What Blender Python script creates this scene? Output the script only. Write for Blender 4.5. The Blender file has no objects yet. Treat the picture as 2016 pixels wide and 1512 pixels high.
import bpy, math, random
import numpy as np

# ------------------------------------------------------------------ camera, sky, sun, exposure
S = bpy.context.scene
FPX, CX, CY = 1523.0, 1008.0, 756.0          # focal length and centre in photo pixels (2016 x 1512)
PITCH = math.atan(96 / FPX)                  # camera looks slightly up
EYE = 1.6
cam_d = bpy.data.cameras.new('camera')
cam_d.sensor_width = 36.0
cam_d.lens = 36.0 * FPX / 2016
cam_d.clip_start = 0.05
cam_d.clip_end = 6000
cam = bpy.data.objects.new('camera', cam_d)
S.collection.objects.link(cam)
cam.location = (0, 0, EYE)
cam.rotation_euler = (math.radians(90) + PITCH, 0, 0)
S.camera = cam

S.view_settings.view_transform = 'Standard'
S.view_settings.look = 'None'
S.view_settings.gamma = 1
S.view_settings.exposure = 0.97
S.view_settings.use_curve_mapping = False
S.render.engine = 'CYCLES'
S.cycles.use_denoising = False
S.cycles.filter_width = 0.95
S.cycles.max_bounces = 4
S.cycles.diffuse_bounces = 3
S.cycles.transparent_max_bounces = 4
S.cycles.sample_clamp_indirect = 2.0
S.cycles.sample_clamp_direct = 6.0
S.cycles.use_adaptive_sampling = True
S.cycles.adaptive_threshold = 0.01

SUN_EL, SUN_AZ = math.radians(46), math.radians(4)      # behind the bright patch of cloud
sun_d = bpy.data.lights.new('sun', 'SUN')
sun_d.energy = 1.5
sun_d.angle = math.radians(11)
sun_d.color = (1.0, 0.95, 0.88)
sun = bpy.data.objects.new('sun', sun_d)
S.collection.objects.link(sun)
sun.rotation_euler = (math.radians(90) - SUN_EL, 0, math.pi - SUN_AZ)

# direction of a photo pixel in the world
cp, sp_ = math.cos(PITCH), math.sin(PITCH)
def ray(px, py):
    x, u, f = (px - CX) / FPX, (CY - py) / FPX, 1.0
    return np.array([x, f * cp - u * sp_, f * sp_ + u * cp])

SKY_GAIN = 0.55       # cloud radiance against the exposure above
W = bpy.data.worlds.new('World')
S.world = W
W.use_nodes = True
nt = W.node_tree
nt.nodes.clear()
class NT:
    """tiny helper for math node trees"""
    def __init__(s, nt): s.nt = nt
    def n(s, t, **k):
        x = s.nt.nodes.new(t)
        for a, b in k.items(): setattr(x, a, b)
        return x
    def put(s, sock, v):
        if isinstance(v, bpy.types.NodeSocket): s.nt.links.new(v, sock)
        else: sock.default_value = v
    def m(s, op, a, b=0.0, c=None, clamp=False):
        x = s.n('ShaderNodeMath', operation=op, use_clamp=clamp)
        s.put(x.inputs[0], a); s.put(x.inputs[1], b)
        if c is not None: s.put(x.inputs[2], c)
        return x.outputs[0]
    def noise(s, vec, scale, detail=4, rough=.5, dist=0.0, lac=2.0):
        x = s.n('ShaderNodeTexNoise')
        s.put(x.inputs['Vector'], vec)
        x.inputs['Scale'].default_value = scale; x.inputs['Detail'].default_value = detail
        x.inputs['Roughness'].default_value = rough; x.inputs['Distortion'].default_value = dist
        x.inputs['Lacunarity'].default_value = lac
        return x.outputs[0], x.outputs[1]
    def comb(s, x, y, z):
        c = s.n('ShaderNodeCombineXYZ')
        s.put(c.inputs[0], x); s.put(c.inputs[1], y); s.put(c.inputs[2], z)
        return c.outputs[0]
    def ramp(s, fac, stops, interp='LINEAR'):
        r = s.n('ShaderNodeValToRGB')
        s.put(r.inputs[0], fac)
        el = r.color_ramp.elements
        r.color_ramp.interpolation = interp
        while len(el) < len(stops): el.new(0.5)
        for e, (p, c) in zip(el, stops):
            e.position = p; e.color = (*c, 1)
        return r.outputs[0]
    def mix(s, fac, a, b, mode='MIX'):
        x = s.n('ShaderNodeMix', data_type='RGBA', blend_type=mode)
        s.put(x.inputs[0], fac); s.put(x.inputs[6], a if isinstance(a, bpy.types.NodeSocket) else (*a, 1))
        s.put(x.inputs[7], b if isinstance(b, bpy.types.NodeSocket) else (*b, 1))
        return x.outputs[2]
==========
**Instructions for the task**
Please quote the data above in full, with no line missing.

**Solution for this task**
What Blender Python script creates this scene? Output the script only. Write for Blender 4.5. The Blender file has no objects yet. Treat the picture as 2016 pixels wide and 1512 pixels high.
import bpy, math, random
import numpy as np

# ------------------------------------------------------------------ camera, sky, sun, exposure
S = bpy.context.scene
FPX, CX, CY = 1523.0, 1008.0, 756.0          # focal length and centre in photo pixels (2016 x 1512)
PITCH = math.atan(96 / FPX)                  # camera looks slightly up
EYE = 1.6
cam_d = bpy.data.cameras.new('camera')
cam_d.sensor_width = 36.0
cam_d.lens = 36.0 * FPX / 2016
cam_d.clip_start = 0.05
cam_d.clip_end = 6000
cam = bpy.data.objects.new('camera', cam_d)
S.collection.objects.link(cam)
cam.location = (0, 0, EYE)
cam.rotation_euler = (math.radians(90) + PITCH, 0, 0)
S.camera = cam

S.view_settings.view_transform = 'Standard'
S.view_settings.look = 'None'
S.view_settings.gamma = 1
S.view_settings.exposure = 0.97
S.view_settings.use_curve_mapping = False
S.render.engine = 'CYCLES'
S.cycles.use_denoising = False
S.cycles.filter_width = 0.95
S.cycles.max_bounces = 4
S.cycles.diffuse_bounces = 3
S.cycles.transparent_max_bounces = 4
S.cycles.sample_clamp_indirect = 2.0
S.cycles.sample_clamp_direct = 6.0
S.cycles.use_adaptive_sampling = True
S.cycles.adaptive_threshold = 0.01

SUN_EL, SUN_AZ = math.radians(46), math.radians(4)      # behind the bright patch of cloud
sun_d = bpy.data.lights.new('sun', 'SUN')
sun_d.energy = 1.5
sun_d.angle = math.radians(11)
sun_d.color = (1.0, 0.95, 0.88)
sun = bpy.data.objects.new('sun', sun_d)
S.collection.objects.link(sun)
sun.rotation_euler = (math.radians(90) - SUN_EL, 0, math.pi - SUN_AZ)

# direction of a photo pixel in the world
cp, sp_ = math.cos(PITCH), math.sin(PITCH)
def ray(px, py):
    x, u, f = (px - CX) / FPX, (CY - py) / FPX, 1.0
    return np.array([x, f * cp - u * sp_, f * sp_ + u * cp])

SKY_GAIN = 0.55       # cloud radiance against the exposure above
W = bpy.data.worlds.new('World')
S.world = W
W.use_nodes = True
nt = W.node_tree
nt.nodes.clear()
class NT:
    """tiny helper for math node trees"""
    def __init__(s, nt): s.nt = nt
    def n(s, t, **k):
        x = s.nt.nodes.new(t)
        for a, b in k.items(): setattr(x, a, b)
        return x
    def put(s, sock, v):
        if isinstance(v, bpy.types.NodeSocket): s.nt.links.new(v, sock)
        else: sock.default_value = v
    def m(s, op, a, b=0.0, c=None, clamp=False):
        x = s.n('ShaderNodeMath', operation=op, use_clamp=clamp)
        s.put(x.inputs[0], a); s.put(x.inputs[1], b)
        if c is not None: s.put(x.inputs[2], c)
        return x.outputs[0]
    def noise(s, vec, scale, detail=4, rough=.5, dist=0.0, lac=2.0):
        x = s.n('ShaderNodeTexNoise')
        s.put(x.inputs['Vector'], vec)
        x.inputs['Scale'].default_value = scale; x.inputs['Detail'].default_value = detail
        x.inputs['Roughness'].default_value = rough; x.inputs['Distortion'].default_value = dist
        x.inputs['Lacunarity'].default_value = lac
        return x.outputs[0], x.outputs[1]
    def comb(s, x, y, z):
        c = s.n('ShaderNodeCombineXYZ')
        s.put(c.inputs[0], x); s.put(c.inputs[1], y); s.put(c.inputs[2], z)
        return c.outputs[0]
    def ramp(s, fac, stops, interp='LINEAR'):
        r = s.n('ShaderNodeValToRGB')
        s.put(r.inputs[0], fac)
        el = r.color_ramp.elements
        r.color_ramp.interpolation = interp
        while len(el) < len(stops): el.new(0.5)
        for e, (p, c) in zip(el, stops):
            e.position = p; e.color = (*c, 1)
        return r.outputs[0]
    def mix(s, fac, a, b, mode='MIX'):
        x = s.n('ShaderNodeMix', data_type='RGBA', blend_type=mode)
        s.put(x.inputs[0], fac); s.put(x.inputs[6], a if isinstance(a, bpy.types.NodeSocket) else (*a, 1))
        s.put(x.inputs[7], b if isinstance(b, bpy.types.NodeSocket) else (*b, 1))
        return x.outputs[2]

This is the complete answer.